Reactive and selective redox system of Ni(II)-ferrite for a two-step CO and H2 production cycle from carbon and water

A number of redox systems composed of carbon and bivalent metal-ferrites, MFe2O4(M = bivalent metal ions), were studied to find the most reactive and selective working materials for a thermochemical water-decomposition cycle combined with CO production from a carbon compound. Magnetite and Mg(II)-, Mn(II)-, Co(II)-, Ni(II)-, and Zn(II)-ferrites mixed with carbon powder have been screened for reactivity and selectivity in the CO-production step (first step) and subsequent water-decomposition step (second step).

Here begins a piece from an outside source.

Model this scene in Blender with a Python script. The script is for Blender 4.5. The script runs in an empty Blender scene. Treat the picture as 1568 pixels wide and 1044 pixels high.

The Ni(II)-ferrite showed the most reactivity and selectivity for CO formation from carbon in the first step at temperatures above 700°C. The Ni(II)-ferrite could be completely reduced with carbon to the metallic phase of the Ni---Fe alloy and Ni in the first step although only a small portion of magnetite was reduced to wustite under similar conditions. The ferrites reduced in the first step were oxidized with water vapor to generate H2 in the second step. The highest conversion of H2O to H2 was obtained using the Ni(II)-ferrite. The total amount of evolved H2 using Ni(II)-ferrite was 10 times larger than for the magnetite at 500°C. The processes could be repeated using the phase transition between Ni(II)-ferrite and Ni---Fe alloy in the temperature range 700–800°C, with the highly efficient net reaction H2O + C → H2 + CO.